BEIJING — As tensions mounted on the Korean Peninsula, Adm. Harry Harris made a dramatic announcement: An aircraft carrier had been ordered to sail north from Singapore on April 8 toward the Western Pacific.
A spokesman for the Pacific Command linked the deployment directly to the “number one threat in the region,” North Korea, and its “reckless, irresponsible and destabilizing program of missile tests and pursuit of a nuclear weapons capability.”
Defense Secretary James Mattis told reporters on April 11 that the Carl Vinson was “on her way up there.” Asked about the deployment in an interview with Fox Business Network that aired April 12, President Trump said: “We are sending an armada, very powerful.”
The U.S. media went into overdrive and Fox reported on April 14 that the armada was “steaming” toward North Korea.
But pictures posted by the U.S. Navy suggest that’s not quite the case – or at least not yet.
A photograph released by the Navy showed the aircraft carrier sailing through the calm waters of Sunda Strait between the Indonesian islands of Sumatra and Java on Saturday, April 15.
In other words, on the same day that the world nervously watched North Korea stage a massive military parade to celebrate the birthday of the nation’s founder Kim Il Sung, and the press speculated about a pre-emptive U.S. strike, the U.S. Navy put the the Carl Vinson, together with its escort of two guided-missile destroyers and a cruiser, more than 3,000 miles southwest of the Korean peninsula – and more than 500 miles southeast of Singapore.
Instead of steaming towards the Korea peninsula, the carrier strike group was actually headed in the opposite direction to take part in “scheduled exercises with Australian forces in the Indian Ocean,” according to Defense News, which broke the story.

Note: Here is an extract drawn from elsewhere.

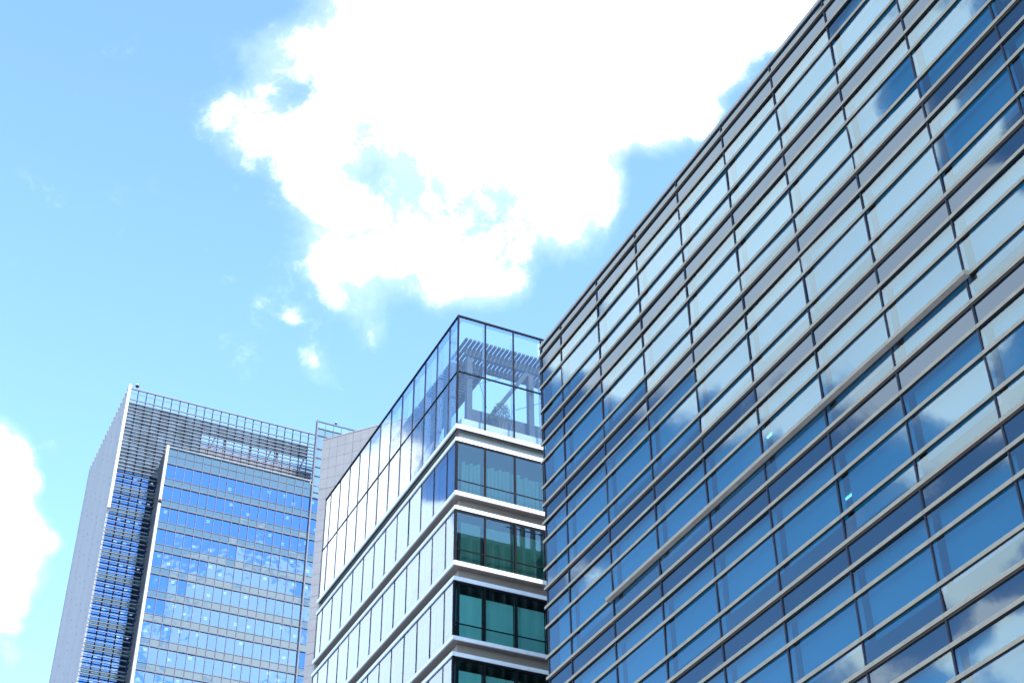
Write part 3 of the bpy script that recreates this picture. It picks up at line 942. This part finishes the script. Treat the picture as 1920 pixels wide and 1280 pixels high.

Neither Pacific Command nor the Pacific Fleet responded immediately to requests for comment. On Monday, Pacific Fleet spokesman Cdr. Clayton Doss said only that the USS Carl Vinson and its escorts were “transiting the Western Pacific,” declining to give a more precise location except to rule out the waters around South Korea or Japan.
The presence of the U.S. carrier strike group, and the threat of a U.S. military strike on North Korea, had weighed heavily on Chinese minds and in the media here. Foreign Minister Wang Yi warned “storm clouds” were gathering and the risk of conflict rising.
The news that the ships weren’t where everyone assumed them to be was greeted with some glee in the Chinese media Tuesday.
“Tricked badly!” the Global Times exulted on its social media account. “None of the U.S. aircraft carriers that South Korea is desperately waiting for has come!”
Was it all a misunderstanding, or deliberate obfuscation?
Cai Jian, an expert from the Center for Korean Studies at Fudan University in Shanghai, said the whole episode was part of an elaborate game of “psychological warfare or bluffing” by the United States, arguing that Washington never really intended to launch a military strike on North Korea right now.
“At the peak of the standoff, psychological warfare is very important,” he said.
Ross Babbage, a non-resident senior fellow at the Center for Strategic Budgetary Assessments, a Washington-based think tank that focuses on the military, said the move may be “military signalling” from the U.S.
“It’s more than a bluff,” he said. “A bluff suggests you’re not serious. My understanding is that this U.S. administration is dead serious, it’s been 40 years of trying to get the North Koreans to back away from the nuclear weapons.”
Babbage said it was also possible the United States administration had decided to give China a little time to put its own pressure on North Korea before sending the carrier strike group north: Trump met his Chinese counterpart Xi Jinping on April 6 and 7 and spoke by phone on April 11, and may have wanted to give the Chinese some breathing space to before “rattling the bars,” Babbage said.
Nor should the aircraft carrier’s presence, alone, be given too much weight, he added, since any early strikes on North Korea would likely have been carried out by long-range aircraft.
While the belief that the Carl Vinson was heading towards Korea was reported as fact by media outlets around the world, there were hints it was perhaps not steaming there as fast as many supposed. On April 11, USNI News reported that although the carrier had canceled port calls in Australia, it had not canceled training events to move faster toward the Korean Peninsula, and would still take more than a week to enter waters near Korea – a point that was lost amid heated talk of “war.”
In any case, the carrier strike force may indeed be finally heading north now.
The Korea Herald reported Monday that the USS Carl Vinson is due to arrive in South Korea’s eastern waters on April 25, in time for another important date in the North Korean calendar: the anniversary of the army’s foundation. Quoting unnamed South Korean officials, the Herald said “the strike group will join the South Korean Navy in a massive maritime drill designed to counter provocation from the North.”
CNN also cited U.S. defense officials as saying the aircraft carrier will arrive off the Korean Peninsula at the end of April.